Prompt: Write out the material below again, unchanged.

Dataset section:
## BEGIN

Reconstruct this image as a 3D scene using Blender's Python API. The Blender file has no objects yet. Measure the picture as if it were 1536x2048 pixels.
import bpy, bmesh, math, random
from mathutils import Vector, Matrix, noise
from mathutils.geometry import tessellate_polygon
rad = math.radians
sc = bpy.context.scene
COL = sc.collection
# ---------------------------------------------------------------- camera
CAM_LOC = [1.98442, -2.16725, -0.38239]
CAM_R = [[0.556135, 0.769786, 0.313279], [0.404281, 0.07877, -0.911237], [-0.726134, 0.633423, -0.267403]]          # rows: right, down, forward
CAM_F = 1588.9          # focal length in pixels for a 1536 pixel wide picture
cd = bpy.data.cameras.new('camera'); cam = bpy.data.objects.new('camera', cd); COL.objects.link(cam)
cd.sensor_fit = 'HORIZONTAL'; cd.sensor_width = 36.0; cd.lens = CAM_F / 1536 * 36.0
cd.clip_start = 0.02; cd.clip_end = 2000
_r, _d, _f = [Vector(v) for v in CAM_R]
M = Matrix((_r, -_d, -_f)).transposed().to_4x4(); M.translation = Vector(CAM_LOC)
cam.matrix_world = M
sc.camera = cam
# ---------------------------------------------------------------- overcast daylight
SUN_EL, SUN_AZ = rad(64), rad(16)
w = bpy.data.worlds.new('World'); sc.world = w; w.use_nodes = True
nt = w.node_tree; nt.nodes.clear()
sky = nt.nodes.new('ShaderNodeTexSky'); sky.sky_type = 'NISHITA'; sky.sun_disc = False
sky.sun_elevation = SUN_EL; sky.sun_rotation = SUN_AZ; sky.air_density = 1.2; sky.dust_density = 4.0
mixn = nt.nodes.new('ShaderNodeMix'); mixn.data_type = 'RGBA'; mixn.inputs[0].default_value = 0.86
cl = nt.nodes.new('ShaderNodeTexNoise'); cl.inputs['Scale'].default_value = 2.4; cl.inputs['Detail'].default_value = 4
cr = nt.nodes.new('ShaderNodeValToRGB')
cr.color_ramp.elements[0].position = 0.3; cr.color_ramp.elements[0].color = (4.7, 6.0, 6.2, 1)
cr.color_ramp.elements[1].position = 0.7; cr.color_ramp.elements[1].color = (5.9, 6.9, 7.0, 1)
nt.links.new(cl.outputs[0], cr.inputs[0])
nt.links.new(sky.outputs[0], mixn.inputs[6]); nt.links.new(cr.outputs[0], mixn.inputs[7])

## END

Problem solution:
Reconstruct this image as a 3D scene using Blender's Python API. The Blender file has no objects yet. Measure the picture as if it were 1536x2048 pixels.
import bpy, bmesh, math, random
from mathutils import Vector, Matrix, noise
from mathutils.geometry import tessellate_polygon
rad = math.radians
sc = bpy.context.scene
COL = sc.collection
# ---------------------------------------------------------------- camera
CAM_LOC = [1.98442, -2.16725, -0.38239]
CAM_R = [[0.556135, 0.769786, 0.313279], [0.404281, 0.07877, -0.911237], [-0.726134, 0.633423, -0.267403]]          # rows: right, down, forward
CAM_F = 1588.9          # focal length in pixels for a 1536 pixel wide picture
cd = bpy.data.cameras.new('camera'); cam = bpy.data.objects.new('camera', cd); COL.objects.link(cam)
cd.sensor_fit = 'HORIZONTAL'; cd.sensor_width = 36.0; cd.lens = CAM_F / 1536 * 36.0
cd.clip_start = 0.02; cd.clip_end = 2000
_r, _d, _f = [Vector(v) for v in CAM_R]
M = Matrix((_r, -_d, -_f)).transposed().to_4x4(); M.translation = Vector(CAM_LOC)
cam.matrix_world = M
sc.camera = cam
# ---------------------------------------------------------------- overcast daylight
SUN_EL, SUN_AZ = rad(64), rad(16)
w = bpy.data.worlds.new('World'); sc.world = w; w.use_nodes = True
nt = w.node_tree; nt.nodes.clear()
sky = nt.nodes.new('ShaderNodeTexSky'); sky.sky_type = 'NISHITA'; sky.sun_disc = False
sky.sun_elevation = SUN_EL; sky.sun_rotation = SUN_AZ; sky.air_density = 1.2; sky.dust_density = 4.0
mixn = nt.nodes.new('ShaderNodeMix'); mixn.data_type = 'RGBA'; mixn.inputs[0].default_value = 0.86
cl = nt.nodes.new('ShaderNodeTexNoise'); cl.inputs['Scale'].default_value = 2.4; cl.inputs['Detail'].default_value = 4
cr = nt.nodes.new('ShaderNodeValToRGB')
cr.color_ramp.elements[0].position = 0.3; cr.color_ramp.elements[0].color = (4.7, 6.0, 6.2, 1)
cr.color_ramp.elements[1].position = 0.7; cr.color_ramp.elements[1].color = (5.9, 6.9, 7.0, 1)
nt.links.new(cl.outputs[0], cr.inputs[0])
nt.links.new(sky.outputs[0], mixn.inputs[6]); nt.links.new(cr.outputs[0], mixn.inputs[7])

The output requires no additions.